Nothing but the lines from the top of the data to the line holding "PI = math.pi" should be printed, word for word and both ends included; leave the pictures out.

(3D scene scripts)
--- START ---
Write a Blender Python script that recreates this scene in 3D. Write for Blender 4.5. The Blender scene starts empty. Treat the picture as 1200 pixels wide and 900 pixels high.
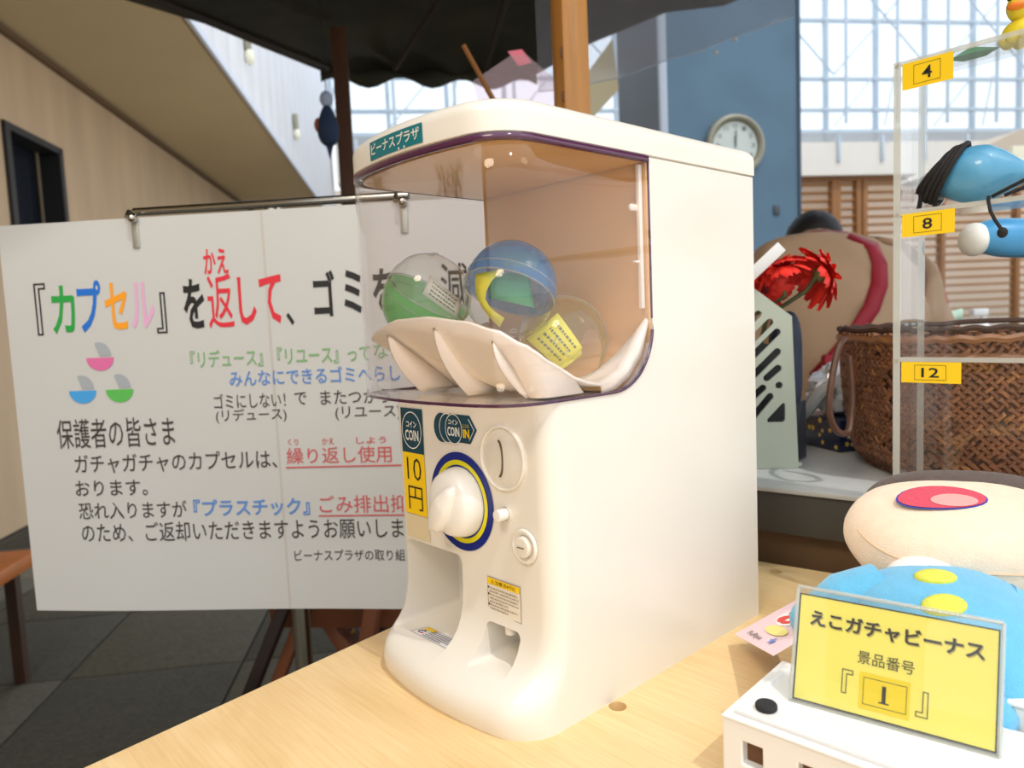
import bpy, bmesh, math, random
from mathutils import Vector, Matrix, noise
random.seed(7)
sc = bpy.context.scene
COL = sc.collection
PI = math.pi

# ------------------------------------------------------------------ camera
# world: machine on a table top at z=0; x right along its front, y to its back
EYE = Vector((0.3136, -0.3133, 0.2642))
yaw, pitch, roll = 0.834, 0.0868, -0.0434
fw = Vector((-math.sin(yaw)*math.cos(pitch), math.cos(yaw)*math.cos(pitch), -math.sin(pitch)))
rt = Vector((math.cos(yaw), math.sin(yaw), 0)); up = rt.cross(fw)
r2 = math.cos(roll)*rt + math.sin(roll)*up
u2 = math.cos(roll)*up - math.sin(roll)*rt
cd = bpy.data.cameras.new('camera'); cam = bpy.data.objects.new('camera', cd); COL.objects.link(cam)
M = Matrix((r2, u2, -fw)).transposed().to_4x4(); M.translation = EYE
cam.matrix_world = M
cd.sensor_width = 36; cd.lens = 847.5/1200*36; cd.clip_start = 0.01; cd.clip_end = 200
cd.dof.use_dof = True; cd.dof.focus_distance = 0.52; cd.dof.aperture_fstop = 9.0
sc.camera = cam

# ------------------------------------------------------------------ light
w = bpy.data.worlds.new('sky'); sc.world = w; w.use_nodes = True
nt = w.node_tree; bg = nt.nodes['Background']
tc = nt.nodes.new('ShaderNodeTexCoord'); sx = nt.nodes.new('ShaderNodeSeparateXYZ'); cr = nt.nodes.new('ShaderNodeValToRGB')
nt.links.new(tc.outputs['Generated'], sx.inputs[0]); nt.links.new(sx.outputs['Z'], cr.inputs[0]); nt.links.new(cr.outputs[0], bg.inputs[0])
cr.color_ramp.elements[0].position = 0.0; cr.color_ramp.elements[0].color = (0.93, 0.96, 1.0, 1)
cr.color_ramp.elements[1].position = 0.9; cr.color_ramp.elements[1].color = (0.78, 0.88, 1.0, 1)
bg.inputs[1].default_value = 1.25

def sun_lamp(az, el, e, col, size):
    d = bpy.data.lights.new('sun', 'SUN'); d.energy = e; d.color = col; d.angle = math.radians(size)
    o = bpy.data.objects.new('sun', d); COL.objects.link(o)
    v = Vector((math.cos(az)*math.cos(el), math.sin(az)*math.cos(el), math.sin(el)))
    o.rotation_euler = v.to_track_quat('Z', 'Y').to_euler(); o.location = v*5
sun_lamp(math.radians(-8), math.radians(60), 1.15, (1.0, 0.97, 0.92), 1.2)

# added fill light, unseen behind the blue pillar, to brighten tan wall and soffit
RO_L = (0.3136-0.8255*5.6+0.5643*2.6, -0.3133+0.5643*5.6+0.8255*2.6, -0.2)
def area(name, loc, target, size, e, col):
    d = bpy.data.lights.new(name, 'AREA'); d.energy = e; d.color = col; d.size = size; d.shape = 'DISK'
    o = bpy.data.objects.new(name, d); COL.objects.link(o); o.location = loc
    o.rotation_euler = (Vector(loc)-Vector(target)).to_track_quat('Z', 'Y').to_euler()
area('warm_ceiling_downlight', (0.5, -1.5, 1.9), (0, 0, 0.1), 0.7, 18, (1.0, 0.82, 0.62))
area('warm_shop_downlight', (1.5, 0.6, 1.9), (0.1, 0.2, 0.1), 0.5, 2, (1.0, 0.84, 0.66))
area('hall_fill_light', RO_L, (-2.2, -0.6, 1.6), 0.8, 80, (1.0, 0.95, 0.88))

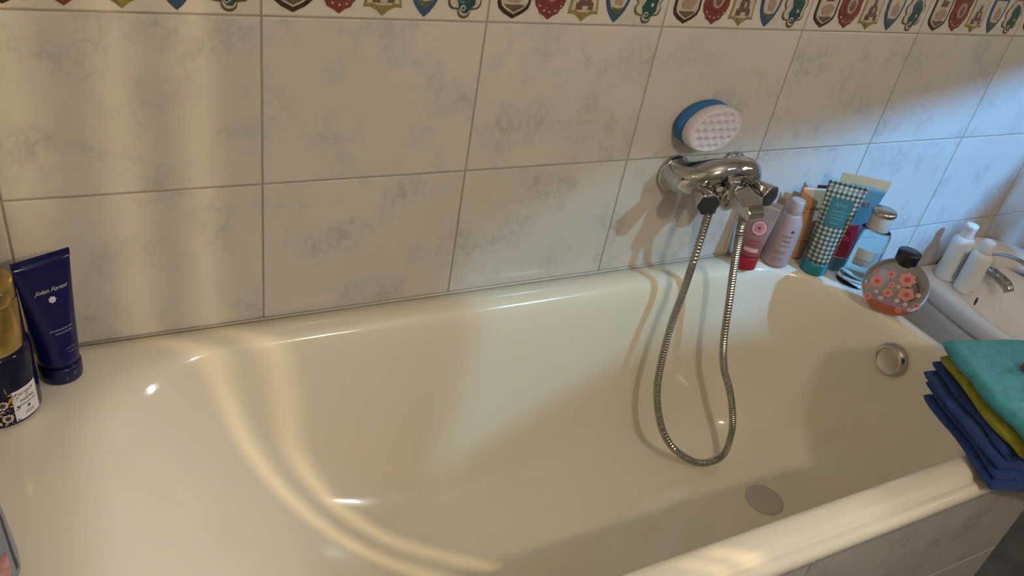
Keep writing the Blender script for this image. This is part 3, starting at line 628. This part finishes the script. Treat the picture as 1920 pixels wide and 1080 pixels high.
blob_on(B, t, 'dot_print', [(circ(x, z, 0.0022, 8), 0, 0) for x, z in ((-0.008, 0.082), (-0.002, 0.086), (0.004, 0.083), (0.0, 0.078), (-0.009, 0.076), (0.008, 0.077))], ['pale_pink'], eps=0.0011)
lines_on(B, t, 'small_print', [(-0.016, 0.016, 0.062, 0.0014), (-0.014, 0.014, 0.053, 0.0012)], 'dark_pink', eps=0.0011)

M['aqua'] = new_mat('aqua_clear_plastic', (0.78, 0.94, 0.97), 0.04, Transmission_Weight=1.0, IOR=1.25)
M['cap_grey'] = new_mat('cap_grey', (0.50, 0.48, 0.44), 0.35); M['pale_label'] = new_mat('pale_label', (0.42, 0.48, 0.44), 0.5); M['blue_print'] = new_mat('blue_print', (0.10, 0.16, 0.42), 0.4)
t = empty('clear_bottle', (1.236, -0.170, RIM), math.radians(-50), 'clear aqua-tinted bottle with silver-topped grey cap', 'bottle')
B = Body([(0.0, 0.032, 0.024), (0.002, 0.0352, 0.027), (0.008, 0.036, 0.028), (0.118, 0.0345, 0.0275), (0.130, 0.034, 0.027), (0.136, 0.0315, 0.0255), (0.140, 0.025, 0.022)])
inn = [ell(z, a, b, 40) for z, a, b in ((0.139, 0.023, 0.020), (0.134, 0.0295, 0.0235), (0.118, 0.0325, 0.0255), (0.030, 0.034, 0.026), (0.022, 0.033, 0.025), (0.018, 0.026, 0.018))]
mesh('body', *loft(B.rings()+inn, cap0=True, cap1=True), 'aqua', t)
patch_on('label', B, t, -0.021, 0.024, 0.056, 0.096, 'pale_label', eps=0.0006)
lines_on(B, t, 'small_print', [(-0.018, 0.006, 0.072, 0.0012), (-0.018, 0.002, 0.068, 0.0012), (-0.018, 0.004, 0.062, 0.0012), (-0.018, 0.0, 0.058, 0.0012)], 'ink', eps=0.0011)
patch_on('side_print', B, t, 0.027, 0.0315, 0.060, 0.094, 'blue_print', nx=4, eps=0.0006)
lath(t, 'cap', [(0.022, 0.139), (0.0225, 0.141), (0.0232, 0.172), (0.0225, 0.174), (0.01, 0.174)], 'cap_grey')
lath(t, 'cap_top', [(0.0232, 0.174), (0.0252, 0.1745), (0.0256, 0.177), (0.0250, 0.181), (0.0230, 0.1835), (0.010, 0.1845), (0.0, 0.1845)], 'chrome_soft')

# round flat bottle with coral flowers
M['clear'] = new_mat('clear_plastic', (0.95, 0.93, 0.92), 0.03, Transmission_Weight=1.0, IOR=1.12)
M['coral_gel'] = new_mat('coral_gel', (0.72, 0.22, 0.11), 0.15, Transmission_Weight=0.35, IOR=1.33)
M['coral'] = new_mat('coral_print', (0.66, 0.25, 0.19), 0.4); M['coral_dark'] = new_mat('coral_dark', (0.48, 0.10, 0.10), 0.4); M['coral_pale'] = new_mat('coral_pale', (0.70, 0.42, 0.37), 0.4)
t = empty('round_bottle', (1.218, -0.276, RIM+0.0005), math.radians(-52), 'round flat clear bottle with coral flowers and black cap on the tub rim', 'bottle')
RD, HT = 0.0640, 0.014
def disc(rad, half, rim, zc, n=64):
    rg = []
    for s, y in ((0.001, -half), (0.5, -half), (0.90, -half*0.98), (0.965, -half*0.75), (1.0, -half*0.25), (1.0, half*0.25), (0.965, half*0.75), (0.90, half*0.98), (0.5, half), (0.001, half)):
        rg.append([(rad*s*math.cos(2*PI*j/n), y, max(zc+rad*s*math.sin(2*PI*j/n), rim)) for j in range(n)])
    return loft(rg, cap0=True, cap1=True)
mesh('body', *disc(RD, HT, 0.0, RD-0.003), 'clear', t)
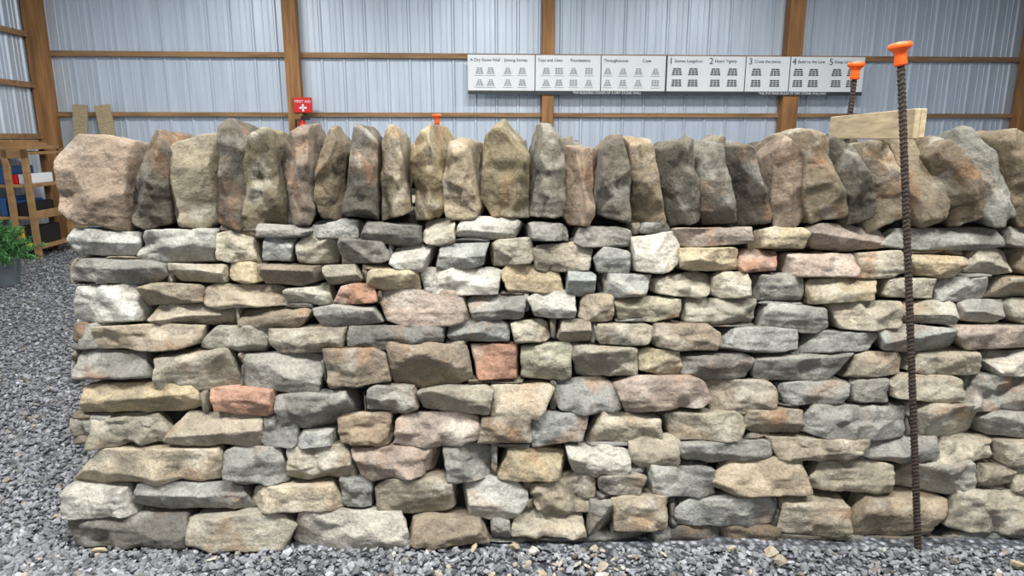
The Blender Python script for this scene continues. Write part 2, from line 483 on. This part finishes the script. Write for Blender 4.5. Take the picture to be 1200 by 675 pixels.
for i, (xt, xb, w, y0, y1, c, tp) in enumerate(COPE):
    st, zt = cope_st(xt, y0); sb, zb = cope_st(xb, y1 + 2)
    a, _ = cope_st(xt - w / 2, (y0 + y1) / 2); b_, _ = cope_st(xt + w / 2, (y0 + y1) / 2)
    hx = (b_ - a) / 2 * 1.02; hz = (zt - zb) / 2
    hy = RNG.uniform(0.17, 0.21)
    W = (WU * (st - sb) + Z * (zt - zb)); W /= np.linalg.norm(W)
    yaw = RNG.normal(0, 0.12) if i else 0
    Vv = WN * math.cos(yaw) + WU * math.sin(yaw); Vv = Vv - W * np.dot(Vv, W); Vv /= np.linalg.norm(Vv)
    U = np.cross(Vv, W)
    ctr = CO + WU * (st + sb) / 2 + Z * (zt + zb) / 2 + Vv * (hy + RNG.uniform(-.03, .015))
    tops = [((RNG.choice([-1, 1]) * RNG.uniform(.15, .5), RNG.uniform(-.3, .1), 1), (RNG.uniform(-.3, .3), -.8, 1.0)),
            ((RNG.uniform(-.2, .2), -RNG.uniform(.2, .7), 1), (0, -0.7, 1.0)),
            ((RNG.choice([-1, 1]) , -.3, RNG.uniform(.3, .7)), (RNG.choice([-1, 1]) * 0, -0.8, 1.6)),
            ((0, .5, 1), (0, 0.3, 1))]
    if i == 11: tops = [((-.5, 0, 1), (-.3, -.5, 1)), ((.5, -.2, 1), (-.3, -.5, 1))]
    if i == 0: tops = [((0.05, -.3, 1), (0, -0.9, 1))]
    kk = 0.60 * np.array([1.06, 1.0, .90])
    CS.add(ctr, (hx, hy, hz), (U, Vv, W), stone_color(c, 1.0, .25) * kk, n=40, tilt=0.05, endtilt=.06, cuts=7, facets=2, p=75, fd=0.08, amp=1.2,
           ridge=(i != 0), top=tops, cut=(.78, .95), cell=RNG.uniform(.06, .10), fa=1.3, side=.22, taper=tp)
CS.build("cope_stones", M_STONE, wall)

# ------------------------------------------------------------------ second wall behind
wall2 = empty("dry_stone_wall")
B = StoneSet()
O2 = np.array([-0.9, 4.9, 0.0]); U2 = WU; N2 = WN
for a, b_ in zip(hts[:-1], hts[1:]):
    course_run(B, O2, U2, N2, None, 0, 4.6, a * .94, b_ * .94, 8)
s = 0.05
while s < 4.55:
    w = RNG.uniform(0.07, 0.14); h = RNG.uniform(0.29, 0.39)
    ctr = O2 + U2 * (s + w / 2) + N2 * 0.42 + Z * (1.07 + h / 2)
    B.add(ctr, (w / 2, 0.2, h / 2), (U2, N2, Z), stone_color(random.choice('gbdtn'), .8), n=12, cuts=6, p=40)
    s += w + 0.005
B.build("wall_stones", M_STONE, wall2)
bb = boxes("core", [(0.08, 4.5, 0.2, 0.62, 0, 1.07)], M_HEART, parent=wall2)
bb.matrix_world = Matrix.Translation(Vector(O2)) @ Matrix.Rotation(A, 4, 'Z')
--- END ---
OUTPUT OF THE EXERCISE.
Write a Blender Python script that recreates this scene in 3D. Write for Blender 4.5. The Blender scene starts empty. Treat the picture as 1200 pixels wide and 900 pixels high.
import bpy, bmesh, math, random
from mathutils import Vector, Matrix, noise
random.seed(7)
sc = bpy.context.scene
COL = sc.collection
PI = math.pi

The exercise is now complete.